A day after their agreement was signed, though, an FBI agent took an action that led Nathan to accusing Machen of going behind his back, according to letters between the two obtained with a Freedom of Information Act request.

Machen and Nathan cut the deal on Jan. 6. The next day, a FBI agent showed up unannounced at the home of an unnamed male District government employee and interviewed him without a lawyer present. In a Jan. 22 letter to Machen, Nathan portrays the interview as a bad-faith attempt at getting around the District’s attorney-client privilege.

Worse, in Nathan’s eyes, was the fact that FBI agents had canceled a scheduled October 2013 interview with the employee arranged by the Office of the Attorney General.

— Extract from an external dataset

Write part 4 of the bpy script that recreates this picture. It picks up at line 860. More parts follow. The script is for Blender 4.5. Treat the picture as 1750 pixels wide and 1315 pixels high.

“These actions were unfair to [redacted] and have unnecessarily strained relations between our two offices,” Nathan wrote in a Jan. 22 letter obtained by LL through the Freedom of Information Act.

In a Feb. 10 reply, Machen all but tells Nathan that his attorneys can’t be trusted around the investigation.

“As you can understand, District employees might be more candid when their responses are not being monitored by attorneys who report to [redacted],” Machen writes.

Here’s more of Machen’s reply, which is not even the first instance of a putdown in his letters to Nathan:

While we appreciate your willingness to coordinate interviews with D.C. employees when appropriate, we cannot agree to conduct every interview under the watchful eye of your office, which consists of attorneys who report to and represent the officials whose actions are under review in this investigation. Put simply, the integrity of your investigation will at times require us to act independently of your office.

Machen adds, “In the future, we will coordinate with your office in appropriate circumstances, particularly when the privilege you assert is implicated, but we cannot channel every investigative step through your office.”

Unsurprisingly, Machen’s letter didn’t mollify Nathan. In a Feb. 21 letter, Nathan wrote that the interview was “simply unfair to the District and to this District employee.”

The U.S. Attorney’s Office declined to respond to LL’s request for comment. Nathan’s office would only say that there are no longer any document disputes between the two offices.